Czy w takim razie, jeśli skorzystamy z takiej możliwości i kupimy kopię na użytek własny lub swoich znajomych grozi nam ściganie jakimś paragrafem? Nie, choć w tej kwestii ustawa nie jest dokładna a samo stwierdzenie wynika raczej z interpretacji przepisów niż z rzeczowej ich treści. Jeśli wierzyć zapisom ustawy można korzystać z rozpowszechnionego już utworu tylko pod warunkiem, że będzie to użytek nieodpłatny i osobisty. Na szczęście dla wszystkich studentów pojęcie użytku osobistego jest bardzo szerokie i obejmuje również osoby będące w stosunku towarzyskim, czyli na przykład mieszkańców jednego piętra w akademiku.

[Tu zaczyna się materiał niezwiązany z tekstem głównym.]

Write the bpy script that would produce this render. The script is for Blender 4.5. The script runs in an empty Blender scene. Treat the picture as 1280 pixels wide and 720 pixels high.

Całkowicie poza tą klasyfikacją są właściciele i pracownicy punktów xero, którzy zazwyczaj utrzymują się z codziennego łamania prawa.
-Tak, oczywiście skopiuję pani ten podręcznik - mówi pracownik jednego z zakładów kserograficznych w centrum Lublina - Czy co? Że łamię prawo? Proszę Pani, jeżeli ja tego nie zrobię pójdzie Pani gdzie indziej a z czegoś żyć trzeba.
Żeby mieć dobrze prosperujący, mały biznesik tego typu, jak widać sumienie należy zostawić w domu. Tego problemu nie mają natomiast właściciele automatów rozstawionych po szkołach i uczelniach. Bo czy może obchodzić ich coś poza wymianą tuszu, czy opróżnieniem pojemnika na monety. Jeszcze nie, ale to ma się wkrótce zmienić. Projekt nowelizacji ustawy dostosowujący polskie przepisy do prawa UE zakłada nałożenie na właścicieli xero obowiązku dzielenia się zyskami z autorami kopiowanych publikacji. Niesie to za sobą podniesienie cen za usługę oraz obowiązek prowadzenia ścisłej ewidencji. To pierwsze zapewne odbije się grubą pręgą na finansach studentów.